--- START OF Record extracts ---
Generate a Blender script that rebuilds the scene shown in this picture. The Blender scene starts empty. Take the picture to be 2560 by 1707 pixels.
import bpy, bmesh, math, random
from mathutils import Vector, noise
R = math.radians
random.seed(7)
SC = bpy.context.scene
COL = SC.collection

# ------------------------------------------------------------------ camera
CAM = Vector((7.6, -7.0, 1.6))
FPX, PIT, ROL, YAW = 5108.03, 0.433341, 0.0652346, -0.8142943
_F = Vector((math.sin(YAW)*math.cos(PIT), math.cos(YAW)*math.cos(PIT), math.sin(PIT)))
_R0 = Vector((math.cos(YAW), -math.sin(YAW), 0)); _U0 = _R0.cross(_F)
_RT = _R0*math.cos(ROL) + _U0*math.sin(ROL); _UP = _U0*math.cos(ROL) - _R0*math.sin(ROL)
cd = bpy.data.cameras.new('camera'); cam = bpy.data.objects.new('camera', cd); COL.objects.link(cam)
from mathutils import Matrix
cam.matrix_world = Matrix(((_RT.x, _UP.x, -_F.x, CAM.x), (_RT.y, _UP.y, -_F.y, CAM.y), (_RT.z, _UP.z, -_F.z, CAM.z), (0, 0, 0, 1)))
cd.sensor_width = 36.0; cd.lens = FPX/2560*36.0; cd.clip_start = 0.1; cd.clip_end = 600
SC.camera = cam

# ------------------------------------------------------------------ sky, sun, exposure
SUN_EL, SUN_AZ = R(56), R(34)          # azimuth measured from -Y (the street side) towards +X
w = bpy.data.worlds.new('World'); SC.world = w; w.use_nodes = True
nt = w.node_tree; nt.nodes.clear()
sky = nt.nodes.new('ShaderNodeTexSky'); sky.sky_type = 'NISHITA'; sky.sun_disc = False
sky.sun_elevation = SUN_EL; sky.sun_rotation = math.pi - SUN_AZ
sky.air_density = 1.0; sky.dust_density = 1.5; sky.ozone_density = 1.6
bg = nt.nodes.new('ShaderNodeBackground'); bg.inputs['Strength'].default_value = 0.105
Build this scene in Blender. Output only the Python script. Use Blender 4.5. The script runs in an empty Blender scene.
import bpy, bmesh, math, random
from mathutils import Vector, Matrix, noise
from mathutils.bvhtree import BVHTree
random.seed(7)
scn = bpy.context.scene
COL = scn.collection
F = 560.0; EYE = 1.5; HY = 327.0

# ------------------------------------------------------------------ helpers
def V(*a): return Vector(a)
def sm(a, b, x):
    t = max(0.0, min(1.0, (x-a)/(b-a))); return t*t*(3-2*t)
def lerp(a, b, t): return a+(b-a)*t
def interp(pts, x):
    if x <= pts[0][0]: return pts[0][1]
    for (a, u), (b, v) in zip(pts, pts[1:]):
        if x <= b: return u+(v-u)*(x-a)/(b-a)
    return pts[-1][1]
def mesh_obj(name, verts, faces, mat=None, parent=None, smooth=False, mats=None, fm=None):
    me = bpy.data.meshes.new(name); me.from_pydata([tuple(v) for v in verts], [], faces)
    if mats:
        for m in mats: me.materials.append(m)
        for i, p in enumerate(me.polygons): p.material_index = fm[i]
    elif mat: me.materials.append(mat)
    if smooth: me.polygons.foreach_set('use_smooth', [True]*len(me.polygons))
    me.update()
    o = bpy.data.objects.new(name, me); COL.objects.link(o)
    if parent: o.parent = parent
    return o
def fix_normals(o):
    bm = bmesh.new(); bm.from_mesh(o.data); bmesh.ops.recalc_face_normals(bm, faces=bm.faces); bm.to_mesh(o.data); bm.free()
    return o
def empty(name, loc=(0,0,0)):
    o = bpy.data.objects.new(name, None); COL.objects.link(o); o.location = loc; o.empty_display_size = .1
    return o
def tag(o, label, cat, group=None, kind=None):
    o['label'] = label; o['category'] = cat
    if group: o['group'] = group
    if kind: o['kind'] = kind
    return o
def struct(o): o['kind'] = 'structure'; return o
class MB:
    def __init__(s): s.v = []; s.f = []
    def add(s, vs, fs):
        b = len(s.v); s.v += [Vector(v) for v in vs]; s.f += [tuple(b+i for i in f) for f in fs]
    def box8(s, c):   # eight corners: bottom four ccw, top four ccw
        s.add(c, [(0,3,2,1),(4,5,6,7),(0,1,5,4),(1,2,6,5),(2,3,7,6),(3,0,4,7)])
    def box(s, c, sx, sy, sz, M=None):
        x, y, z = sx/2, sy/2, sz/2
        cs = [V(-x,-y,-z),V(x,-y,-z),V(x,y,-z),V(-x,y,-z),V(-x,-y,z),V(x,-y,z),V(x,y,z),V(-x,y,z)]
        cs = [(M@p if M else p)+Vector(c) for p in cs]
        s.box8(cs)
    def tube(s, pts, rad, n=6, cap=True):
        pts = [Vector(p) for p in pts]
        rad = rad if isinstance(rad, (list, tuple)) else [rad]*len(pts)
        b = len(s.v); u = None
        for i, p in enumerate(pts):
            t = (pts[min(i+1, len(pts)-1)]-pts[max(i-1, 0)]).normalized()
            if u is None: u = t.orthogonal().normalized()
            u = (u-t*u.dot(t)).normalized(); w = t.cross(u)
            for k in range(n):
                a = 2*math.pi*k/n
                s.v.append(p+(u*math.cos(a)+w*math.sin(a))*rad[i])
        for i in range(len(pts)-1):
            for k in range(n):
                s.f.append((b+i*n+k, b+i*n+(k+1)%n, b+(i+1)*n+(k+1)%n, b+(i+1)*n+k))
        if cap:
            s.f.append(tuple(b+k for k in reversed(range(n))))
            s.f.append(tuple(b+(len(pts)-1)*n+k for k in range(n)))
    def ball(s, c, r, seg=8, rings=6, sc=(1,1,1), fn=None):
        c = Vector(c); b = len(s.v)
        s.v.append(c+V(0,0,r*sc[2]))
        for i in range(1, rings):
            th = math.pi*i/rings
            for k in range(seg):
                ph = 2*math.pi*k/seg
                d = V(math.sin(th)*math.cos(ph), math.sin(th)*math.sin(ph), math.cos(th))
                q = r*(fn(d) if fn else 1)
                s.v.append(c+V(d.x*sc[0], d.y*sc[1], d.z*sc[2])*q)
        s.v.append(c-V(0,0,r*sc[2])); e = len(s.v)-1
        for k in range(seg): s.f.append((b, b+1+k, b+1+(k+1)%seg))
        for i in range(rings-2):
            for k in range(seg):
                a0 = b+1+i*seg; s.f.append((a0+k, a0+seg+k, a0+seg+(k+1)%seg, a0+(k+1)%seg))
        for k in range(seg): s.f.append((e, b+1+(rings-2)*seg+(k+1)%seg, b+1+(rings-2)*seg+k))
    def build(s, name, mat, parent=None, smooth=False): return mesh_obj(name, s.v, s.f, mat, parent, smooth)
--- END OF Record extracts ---
■ Goal ■
Type out the material again exactly as presented.

■ Answer below ■
Generate a Blender script that rebuilds the scene shown in this picture. The Blender scene starts empty. Take the picture to be 2560 by 1707 pixels.
import bpy, bmesh, math, random
from mathutils import Vector, noise
R = math.radians
random.seed(7)
SC = bpy.context.scene
COL = SC.collection

# ------------------------------------------------------------------ camera
CAM = Vector((7.6, -7.0, 1.6))
FPX, PIT, ROL, YAW = 5108.03, 0.433341, 0.0652346, -0.8142943
_F = Vector((math.sin(YAW)*math.cos(PIT), math.cos(YAW)*math.cos(PIT), math.sin(PIT)))
_R0 = Vector((math.cos(YAW), -math.sin(YAW), 0)); _U0 = _R0.cross(_F)
_RT = _R0*math.cos(ROL) + _U0*math.sin(ROL); _UP = _U0*math.cos(ROL) - _R0*math.sin(ROL)
cd = bpy.data.cameras.new('camera'); cam = bpy.data.objects.new('camera', cd); COL.objects.link(cam)
from mathutils import Matrix
cam.matrix_world = Matrix(((_RT.x, _UP.x, -_F.x, CAM.x), (_RT.y, _UP.y, -_F.y, CAM.y), (_RT.z, _UP.z, -_F.z, CAM.z), (0, 0, 0, 1)))
cd.sensor_width = 36.0; cd.lens = FPX/2560*36.0; cd.clip_start = 0.1; cd.clip_end = 600
SC.camera = cam

# ------------------------------------------------------------------ sky, sun, exposure
SUN_EL, SUN_AZ = R(56), R(34)          # azimuth measured from -Y (the street side) towards +X
w = bpy.data.worlds.new('World'); SC.world = w; w.use_nodes = True
nt = w.node_tree; nt.nodes.clear()
sky = nt.nodes.new('ShaderNodeTexSky'); sky.sky_type = 'NISHITA'; sky.sun_disc = False
sky.sun_elevation = SUN_EL; sky.sun_rotation = math.pi - SUN_AZ
sky.air_density = 1.0; sky.dust_density = 1.5; sky.ozone_density = 1.6
bg = nt.nodes.new('ShaderNodeBackground'); bg.inputs['Strength'].default_value = 0.105
Build this scene in Blender. Output only the Python script. Use Blender 4.5. The script runs in an empty Blender scene.
import bpy, bmesh, math, random
from mathutils import Vector, Matrix, noise
from mathutils.bvhtree import BVHTree
random.seed(7)
scn = bpy.context.scene
COL = scn.collection
F = 560.0; EYE = 1.5; HY = 327.0

# ------------------------------------------------------------------ helpers
def V(*a): return Vector(a)
def sm(a, b, x):
    t = max(0.0, min(1.0, (x-a)/(b-a))); return t*t*(3-2*t)
def lerp(a, b, t): return a+(b-a)*t
def interp(pts, x):
    if x <= pts[0][0]: return pts[0][1]
    for (a, u), (b, v) in zip(pts, pts[1:]):
        if x <= b: return u+(v-u)*(x-a)/(b-a)
    return pts[-1][1]
def mesh_obj(name, verts, faces, mat=None, parent=None, smooth=False, mats=None, fm=None):
    me = bpy.data.meshes.new(name); me.from_pydata([tuple(v) for v in verts], [], faces)
    if mats:
        for m in mats: me.materials.append(m)
        for i, p in enumerate(me.polygons): p.material_index = fm[i]
    elif mat: me.materials.append(mat)
    if smooth: me.polygons.foreach_set('use_smooth', [True]*len(me.polygons))
    me.update()
    o = bpy.data.objects.new(name, me); COL.objects.link(o)
    if parent: o.parent = parent
    return o
def fix_normals(o):
    bm = bmesh.new(); bm.from_mesh(o.data); bmesh.ops.recalc_face_normals(bm, faces=bm.faces); bm.to_mesh(o.data); bm.free()
    return o
def empty(name, loc=(0,0,0)):
    o = bpy.data.objects.new(name, None); COL.objects.link(o); o.location = loc; o.empty_display_size = .1
    return o
def tag(o, label, cat, group=None, kind=None):
    o['label'] = label; o['category'] = cat
    if group: o['group'] = group
    if kind: o['kind'] = kind
    return o
def struct(o): o['kind'] = 'structure'; return o
class MB:
    def __init__(s): s.v = []; s.f = []
    def add(s, vs, fs):
        b = len(s.v); s.v += [Vector(v) for v in vs]; s.f += [tuple(b+i for i in f) for f in fs]
    def box8(s, c):   # eight corners: bottom four ccw, top four ccw
        s.add(c, [(0,3,2,1),(4,5,6,7),(0,1,5,4),(1,2,6,5),(2,3,7,6),(3,0,4,7)])
    def box(s, c, sx, sy, sz, M=None):
        x, y, z = sx/2, sy/2, sz/2
        cs = [V(-x,-y,-z),V(x,-y,-z),V(x,y,-z),V(-x,y,-z),V(-x,-y,z),V(x,-y,z),V(x,y,z),V(-x,y,z)]
        cs = [(M@p if M else p)+Vector(c) for p in cs]
        s.box8(cs)
    def tube(s, pts, rad, n=6, cap=True):
        pts = [Vector(p) for p in pts]
        rad = rad if isinstance(rad, (list, tuple)) else [rad]*len(pts)
        b = len(s.v); u = None
        for i, p in enumerate(pts):
            t = (pts[min(i+1, len(pts)-1)]-pts[max(i-1, 0)]).normalized()
            if u is None: u = t.orthogonal().normalized()
            u = (u-t*u.dot(t)).normalized(); w = t.cross(u)
            for k in range(n):
                a = 2*math.pi*k/n
                s.v.append(p+(u*math.cos(a)+w*math.sin(a))*rad[i])
        for i in range(len(pts)-1):
            for k in range(n):
                s.f.append((b+i*n+k, b+i*n+(k+1)%n, b+(i+1)*n+(k+1)%n, b+(i+1)*n+k))
        if cap:
            s.f.append(tuple(b+k for k in reversed(range(n))))
            s.f.append(tuple(b+(len(pts)-1)*n+k for k in range(n)))
    def ball(s, c, r, seg=8, rings=6, sc=(1,1,1), fn=None):
        c = Vector(c); b = len(s.v)
        s.v.append(c+V(0,0,r*sc[2]))
        for i in range(1, rings):
            th = math.pi*i/rings
            for k in range(seg):
                ph = 2*math.pi*k/seg
                d = V(math.sin(th)*math.cos(ph), math.sin(th)*math.sin(ph), math.cos(th))
                q = r*(fn(d) if fn else 1)
                s.v.append(c+V(d.x*sc[0], d.y*sc[1], d.z*sc[2])*q)
        s.v.append(c-V(0,0,r*sc[2])); e = len(s.v)-1
        for k in range(seg): s.f.append((b, b+1+k, b+1+(k+1)%seg))
        for i in range(rings-2):
            for k in range(seg):
                a0 = b+1+i*seg; s.f.append((a0+k, a0+seg+k, a0+seg+(k+1)%seg, a0+(k+1)%seg))
        for k in range(seg): s.f.append((e, b+1+(rings-2)*seg+(k+1)%seg, b+1+(rings-2)*seg+k))
    def build(s, name, mat, parent=None, smooth=False): return mesh_obj(name, s.v, s.f, mat, parent, smooth)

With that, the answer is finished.